● Entries with scene source code:
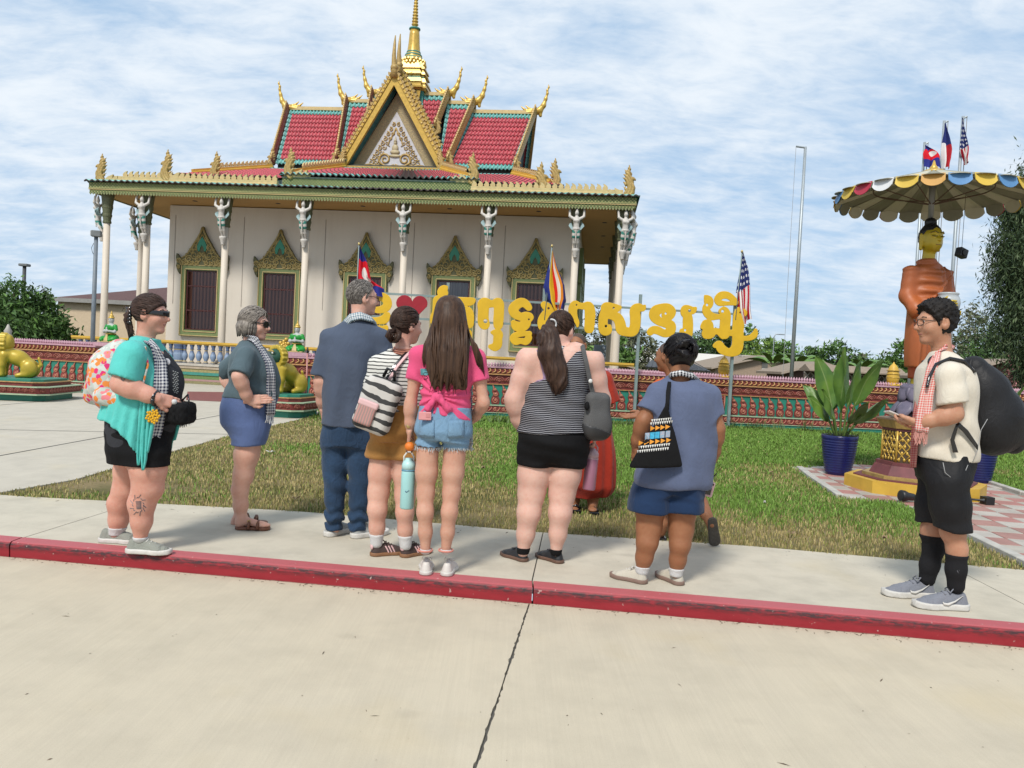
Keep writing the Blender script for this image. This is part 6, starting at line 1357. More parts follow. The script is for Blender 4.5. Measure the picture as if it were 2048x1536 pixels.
for px,D,L,lab in((1545,60,2.6,'banana plant with broad leaves behind the tan house'),(1592,58,2.4,'banana plant beside the tall flagpole'),(1722,60,2.3,'banana plant above the shelters left of the statue')):
 p=at_d(px,740,D);t=thing('banana_plant',lab,'plant',(p.x,p.y,.4),0,'banana plants in the far gardens')
 b=MB();b.smooth=True;b.tube([(0,0,-.4),(0,0,1.6)],[.14,.09],8);b.build('stem',mat('stalk_green',(.10,.17,.035),.5),t)
 for k in range(7):big_leaf((0,0,1.4),(math.cos(k*.9+.3),math.sin(k*.9+.3)),1.15-.1*(k%4),L,.26,1.3,par=t,stem=.2,roll=.4*((k%3)-1))
p=at_d(1545,730,85);t=thing('street_lamp','thin distant street lamp between sign and flagpole','street lamp',(p.x,p.y,0));zt=at_d(1545,668,85).z;b=MB();b.smooth=True;b.tube([(0,0,0),(0,0,zt-.3),(.15,0,zt),(.7,0,zt)],.06,6);b.build('pole',M_alu,t);b=MB();b.box((.85,0,zt),(.5,.25,.12),0,.02);b.build('lamp_head',M_alu,t)
p=at_d(2030,745,33);tree('pink flowering bush by the shed at the right edge',(p.x,p.y,0),.8,[((0,0,2.0),(.8,.7,.75)),((.3,0,1.4),(.8,.7,.8))],1600,.06,[(.30,.12,.12),(.22,.10,.09),(.06,.09,.03)],90,name='flowering_bush',cat='bush',fill=.2)
for i,px in enumerate((672,900,985,1020,1120,1165,1230,1275,1480,1520,1600,1850)):
 q=at_z(px,846+.02*(px-1000));r=random.Random(i+5);t=prop(None,None)if False else thing('strappy_plant',['low strappy green plant at the wall foot behind the tall man','strappy plant at the wall foot behind the pink shirt','clump of strappy leaves at the wall right of the pink shirt','second strappy clump left of the ponytail woman','strappy plant hidden behind the striped top','strappy plant beside the black handbag','strappy plant at the wall by the gesturing hand','strappy plant at the foot of the sign post','strappy plant right of the woman in blue','yellowish strappy plant at the wall, right of the sign end','low strappy plant left of the blue pot','strappy plant behind the gold pedestal'][i],'plant',(q.x,min(q.y,18.3+.106*q.x-.35),0),0,'strappy plants along the wall');b=MB()
 for k in range(46):
  a_=r.uniform(0,6.28);L=r.uniform(.25,.62);w=.014;x0,y0=r.uniform(-.45,.45),r.uniform(-.18,.12);d=Vector((math.cos(a_),math.sin(a_)*.7));s=Vector((-d.y,d.x))*w;up=r.uniform(.35,.8);P=[]
  for v in(0,.35,.7,1):P.append([(x0+d.x*L*v*(.5+.5*v)*(1-up*.5)+s.x*(1-v*.9)*j,y0+d.y*L*v*(.5+.5*v)*(1-up*.5)+s.y*(1-v*.9)*j,L*(v-.42*v*v*(1.3-up))*up*1.25)for j in(-1,1)])
  b.grid(P)
 b.build('leaves',mat('strappy_leaf',(.12,.19,.045),.5,var=.3,vscale=12),t)
M_litter=mat('dry_leaf',(.34,.24,.13),.8,var=.25,vscale=30)
def scrap(name,px,py,s,m,label,cat,yaw,group):
 p=at_z(px,py);b=MB();b.smooth=True;n=5;P=[[(s*(i/4-.5)*math.cos(.3*j),s*.5*(j/4-.5)*(1-.8*abs(i/4-.5)*2*.8),.012+.02*s*8*math.sin(i*1.2+j*.9)*.25+.012*math.cos(i*2.0))for j in range(5)]for i in range(5)]
 b.grid(P);o=b.build(name,m,None,(p.x,p.y,.02),(0,0,yaw));o.modifiers.new('t','SOLIDIFY').thickness=.003;prop(o,label,cat,group)
scrap('paper_scrap',541,908,.12,mat('paper_white',(.62,.60,.54),.8),'crumpled white scrap on the dry lawn beside the woman in blue shorts','litter',.3,None)
scrap('paper_scrap',1529,1010,.05,mat('paper_white',(.62,.60,.54),.8),'tiny white scrap on the lawn right of the woman with the tote bag','litter',1.2,None)
for i,(px,py,l)in enumerate(((1585,1073,'dry leaf on the lawn edge between tote woman and young man'),(1768,1082,'dry leaf on the lawn left of the young man'),(1541,948,'brown leaf on the green lawn right of the tote woman'),(590,1003,'dry leaf on the lawn edge left of the tall man'),(965,940,'dry leaf on the lawn right of the pink shirt girl'),(326,975,'dry leaf beside the left woman, on bare soil'))):
 scrap('dry_leaf',px,py,.09,M_litter,l,'leaf',i*1.1,'dry leaves on the lawn')
# ================================================================== PEOPLE: shared builders
def skin_mat(name,c,c2,red=.25):
 g=NG(name,.52,.32);pos=g.tc('Object');n=g.noise(pos,9,6,.7);f=g.noise(pos,38,5,.7)
 k=g.mix(g.rng(n,.35,.65),c2,c);k=g.mix(g.rng(f,.48,.72,0,red*1.6),k,(c[0]*.85,c[1]*.62,c[2]*.58));g.color(k);g.bump(g.noise(pos,90,3),.10,.003)
 g.p.inputs['Subsurface Weight'].default_value=.12;g.p.inputs['Subsurface Radius'].default_value=(.012,.005,.003);g.p.inputs['Subsurface Scale'].default_value=1.0;return g.m
SK_FAIR=skin_mat('skin_fair',(.62,.375,.29),(.56,.30,.225));SK_PINK=skin_mat('skin_pinkish',(.60,.33,.25),(.53,.255,.19));SK_PALE=skin_mat('skin_pale',(.66,.43,.35),(.62,.37,.30))
SK_TAN=skin_mat('skin_tan',(.46,.245,.155),(.40,.195,.12));SK_BROWN=skin_mat('skin_brown',(.30,.135,.068),(.25,.105,.05));SK_WARM=skin_mat('skin_warm',(.54,.31,.225),(.48,.25,.175))
def hair_mat(name,c,c2,sc=(90,90,5),rough=.5):
 g=NG(name,rough,.25);pos=g.tc('Object');n=g.noise(g.map(pos,sc=sc),1.0,4,.6,.3);b_=g.noise(pos,7,3)
 k=g.mix(g.rng(n,.32,.68),c2,c);k=g.mix(g.rng(b_,.4,.7,0,.35),k,c2);g.color(k);g.bump(n,.5,.006);return g.m
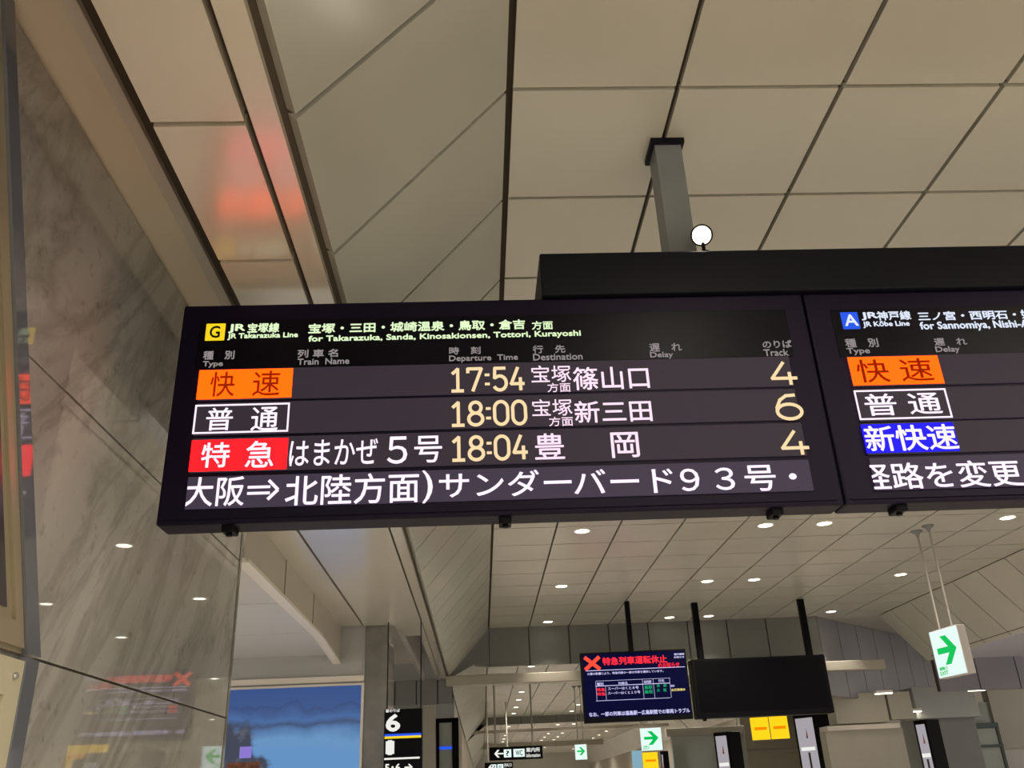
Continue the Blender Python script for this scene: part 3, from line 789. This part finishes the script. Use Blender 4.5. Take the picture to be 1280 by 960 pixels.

● AIM:
Reproduce the full material exactly, excluding the pictures.

● COMPLETED EXERCISE:
Keep writing the Blender script for this image. This is part 6, starting at line 1357. More parts follow. The script is for Blender 4.5. Measure the picture as if it were 2048x1536 pixels.
for px,D,L,lab in((1545,60,2.6,'banana plant with broad leaves behind the tan house'),(1592,58,2.4,'banana plant beside the tall flagpole'),(1722,60,2.3,'banana plant above the shelters left of the statue')):
 p=at_d(px,740,D);t=thing('banana_plant',lab,'plant',(p.x,p.y,.4),0,'banana plants in the far gardens')
 b=MB();b.smooth=True;b.tube([(0,0,-.4),(0,0,1.6)],[.14,.09],8);b.build('stem',mat('stalk_green',(.10,.17,.035),.5),t)
 for k in range(7):big_leaf((0,0,1.4),(math.cos(k*.9+.3),math.sin(k*.9+.3)),1.15-.1*(k%4),L,.26,1.3,par=t,stem=.2,roll=.4*((k%3)-1))
p=at_d(1545,730,85);t=thing('street_lamp','thin distant street lamp between sign and flagpole','street lamp',(p.x,p.y,0));zt=at_d(1545,668,85).z;b=MB();b.smooth=True;b.tube([(0,0,0),(0,0,zt-.3),(.15,0,zt),(.7,0,zt)],.06,6);b.build('pole',M_alu,t);b=MB();b.box((.85,0,zt),(.5,.25,.12),0,.02);b.build('lamp_head',M_alu,t)
p=at_d(2030,745,33);tree('pink flowering bush by the shed at the right edge',(p.x,p.y,0),.8,[((0,0,2.0),(.8,.7,.75)),((.3,0,1.4),(.8,.7,.8))],1600,.06,[(.30,.12,.12),(.22,.10,.09),(.06,.09,.03)],90,name='flowering_bush',cat='bush',fill=.2)
for i,px in enumerate((672,900,985,1020,1120,1165,1230,1275,1480,1520,1600,1850)):
 q=at_z(px,846+.02*(px-1000));r=random.Random(i+5);t=prop(None,None)if False else thing('strappy_plant',['low strappy green plant at the wall foot behind the tall man','strappy plant at the wall foot behind the pink shirt','clump of strappy leaves at the wall right of the pink shirt','second strappy clump left of the ponytail woman','strappy plant hidden behind the striped top','strappy plant beside the black handbag','strappy plant at the wall by the gesturing hand','strappy plant at the foot of the sign post','strappy plant right of the woman in blue','yellowish strappy plant at the wall, right of the sign end','low strappy plant left of the blue pot','strappy plant behind the gold pedestal'][i],'plant',(q.x,min(q.y,18.3+.106*q.x-.35),0),0,'strappy plants along the wall');b=MB()
 for k in range(46):
  a_=r.uniform(0,6.28);L=r.uniform(.25,.62);w=.014;x0,y0=r.uniform(-.45,.45),r.uniform(-.18,.12);d=Vector((math.cos(a_),math.sin(a_)*.7));s=Vector((-d.y,d.x))*w;up=r.uniform(.35,.8);P=[]
  for v in(0,.35,.7,1):P.append([(x0+d.x*L*v*(.5+.5*v)*(1-up*.5)+s.x*(1-v*.9)*j,y0+d.y*L*v*(.5+.5*v)*(1-up*.5)+s.y*(1-v*.9)*j,L*(v-.42*v*v*(1.3-up))*up*1.25)for j in(-1,1)])
  b.grid(P)
 b.build('leaves',mat('strappy_leaf',(.12,.19,.045),.5,var=.3,vscale=12),t)
M_litter=mat('dry_leaf',(.34,.24,.13),.8,var=.25,vscale=30)
def scrap(name,px,py,s,m,label,cat,yaw,group):
 p=at_z(px,py);b=MB();b.smooth=True;n=5;P=[[(s*(i/4-.5)*math.cos(.3*j),s*.5*(j/4-.5)*(1-.8*abs(i/4-.5)*2*.8),.012+.02*s*8*math.sin(i*1.2+j*.9)*.25+.012*math.cos(i*2.0))for j in range(5)]for i in range(5)]
 b.grid(P);o=b.build(name,m,None,(p.x,p.y,.02),(0,0,yaw));o.modifiers.new('t','SOLIDIFY').thickness=.003;prop(o,label,cat,group)
scrap('paper_scrap',541,908,.12,mat('paper_white',(.62,.60,.54),.8),'crumpled white scrap on the dry lawn beside the woman in blue shorts','litter',.3,None)
scrap('paper_scrap',1529,1010,.05,mat('paper_white',(.62,.60,.54),.8),'tiny white scrap on the lawn right of the woman with the tote bag','litter',1.2,None)
for i,(px,py,l)in enumerate(((1585,1073,'dry leaf on the lawn edge between tote woman and young man'),(1768,1082,'dry leaf on the lawn left of the young man'),(1541,948,'brown leaf on the green lawn right of the tote woman'),(590,1003,'dry leaf on the lawn edge left of the tall man'),(965,940,'dry leaf on the lawn right of the pink shirt girl'),(326,975,'dry leaf beside the left woman, on bare soil'))):
 scrap('dry_leaf',px,py,.09,M_litter,l,'leaf',i*1.1,'dry leaves on the lawn')
# ================================================================== PEOPLE: shared builders
def skin_mat(name,c,c2,red=.25):
 g=NG(name,.52,.32);pos=g.tc('Object');n=g.noise(pos,9,6,.7);f=g.noise(pos,38,5,.7)
 k=g.mix(g.rng(n,.35,.65),c2,c);k=g.mix(g.rng(f,.48,.72,0,red*1.6),k,(c[0]*.85,c[1]*.62,c[2]*.58));g.color(k);g.bump(g.noise(pos,90,3),.10,.003)
 g.p.inputs['Subsurface Weight'].default_value=.12;g.p.inputs['Subsurface Radius'].default_value=(.012,.005,.003);g.p.inputs['Subsurface Scale'].default_value=1.0;return g.m
SK_FAIR=skin_mat('skin_fair',(.62,.375,.29),(.56,.30,.225));SK_PINK=skin_mat('skin_pinkish',(.60,.33,.25),(.53,.255,.19));SK_PALE=skin_mat('skin_pale',(.66,.43,.35),(.62,.37,.30))
SK_TAN=skin_mat('skin_tan',(.46,.245,.155),(.40,.195,.12));SK_BROWN=skin_mat('skin_brown',(.30,.135,.068),(.25,.105,.05));SK_WARM=skin_mat('skin_warm',(.54,.31,.225),(.48,.25,.175))
def hair_mat(name,c,c2,sc=(90,90,5),rough=.5):
 g=NG(name,rough,.25);pos=g.tc('Object');n=g.noise(g.map(pos,sc=sc),1.0,4,.6,.3);b_=g.noise(pos,7,3)
 k=g.mix(g.rng(n,.32,.68),c2,c);k=g.mix(g.rng(b_,.4,.7,0,.35),k,c2);g.color(k);g.bump(n,.5,.006);return g.m
Continue the Blender Python script for this scene: part 3, from line 789. This part finishes the script. Use Blender 4.5. Take the picture to be 1280 by 960 pixels.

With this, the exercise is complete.